19. JESUS ENUNCIATED THE GOLDEN RULE, WHICH SAYS TO DO UNTO OTHERS BEFORE THEY DO ONE TO YOU. HE ALSO EXPLAINED A MAN DOTH NOT LIVE BY SWEAT ALONE.
20.. IT WAS A MIRICLE WHEN JESUS ROSE FROM THE DEAD AND MANAGED TO GET THE TOMBSTONE OFF THE ENTRANCE.
21.. THE PEOPLE WHO FOLLOWED THE LORD WERE CALLED THE 12 DECIBELS.

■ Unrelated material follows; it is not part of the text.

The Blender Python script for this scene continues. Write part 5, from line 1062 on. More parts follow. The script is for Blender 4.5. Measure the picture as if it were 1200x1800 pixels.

22. THE EPISTELS WERE THE WIVES OF THE APOSTLES.
23. ONE OF THE OPPOSSUMS WAS ST. MATTHEW WHO WAS ALSO A TAXIMAN.
24. ST. PAUL CAVORTED TO CHRISTIANITY, HE PREACHED HOLY ACRIMONY, WHICH IS ANOTHER NAME FOR MARRAIGE.
25. CHRISTIANS HAVE ONLY ONE SPOUSE. THIS IS CALLED MONOTONY.
Those damned unsympathetic genitals!
I was literally crying with laughter by the end.
Posted by: Avery | April 06, 2010 at 11:06 AM
LMAO
Posted by: betsydornbusch | April 06, 2010 at 03:54 PM
~chortles~"Out of the mouth of" Department!